Motionless in the Dark

Motionless in the Dark: A Lavatorial Mystery

It began, as all tragedies do, with optimism.

Colin from Accounts had just eaten an uninspiring Pret wrap and wandered to the office loo—armed with his phone, a sense of entitlement, and the noble dream of five undisturbed minutes. The world outside could wait. Emails could rot. He had entered that sacred temple of beige tiles and uncomfortable echoes to answer nature’s call, ideally at his own pace.

And then, precisely 2 minutes and 57 seconds into his porcelain pilgrimage, the lights went out.

Total darkness. No warning. No flicker. No “Just so you know I’m turning off” blink of courtesy. Just the swift extinguishing of hope, hygiene, and visual orientation.

Colin paused, pants around ankles, heart pounding faintly to the beat of the motion sensor’s betrayal.

A Brief History of Sensor-Based Injustice

At some point in the last decade, a facilities manager—possibly drunk on power and Dairylea Lunchables—decided that switches were too pedestrian. Instead, we now trust our most vulnerable moments to motion-activated lighting systems, those fickle electric sentinels whose job it is to determine whether or not we still exist.

And they have standards.

According to the anonymous engineer James threatened politely emailed, the standard toilet light timeout is “180 seconds of inactivity.” Inactivity, in this case, being defined as not flailing like you’re attempting semaphore through a locked cubicle door.

So if you’re quietly sitting—reading, reflecting, gently questioning your life choices—you’re invisible.

You are nothing to the sensor.

Colin’s Hour of Darkness

Trapped mid-process, Colin had three options:

  1. Call for help – unlikely, given the office’s culture of stoic emotional repression.
  2. Wipe, stand, and re-activate the sensor – a logistical ballet requiring balance, precision, and a bravery not seen since the zipline incident at last year’s team-building retreat.
  3. Wave hand wildly under stall door – easily misinterpreted by passers-by as either flirtation or distress.

He chose all three. In sequence. In silence.

No one came.

The Existential Implications

Why is the timeout so short? Who decided three minutes was the natural limit for bowel-based contemplation?

Is it a subtle productivity push? A quiet HR nudge to ensure no employee feels comfortable for longer than 180 seconds?

Or worse: a Facilities Department vendetta against “long-sitters”?

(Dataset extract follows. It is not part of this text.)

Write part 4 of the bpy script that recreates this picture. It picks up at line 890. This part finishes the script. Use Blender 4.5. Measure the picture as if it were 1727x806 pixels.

One theory (unconfirmed) suggests the sensors were calibrated by someone who’s never eaten fibre. Another posits that it’s a deliberate psychological tactic, designed to reinforce a culture of urgency, movement, and clenched restraint.

Proposed Solutions from Staff

  • Installing a small disco ball to reflect movement inside each cubicle. (Denied due to “vibe risk.”)
  • Rotating seats that keep the sensor happy while inducing nausea. (Shelved indefinitely.)
  • Encouraging staff to practice “express evacuations”. (HR was reportedly very interested in this until they realised what it meant.)

One intern allegedly brought in a desk fan on a timer. We are watching him carefully.

Final Thoughts (In the Dark)

Colin eventually emerged, blinking into the light like a mole in Dockers chinos. His dignity may never fully recover.

So to whoever set the timer, wherever you are, we say this:

Extend the minutes. Be kind. A bowel is not a stopwatch.

And to our fellow stall-sitters, torch users, and mid-dump dancers in the dark—we see you. Even if the sensor doesn’t.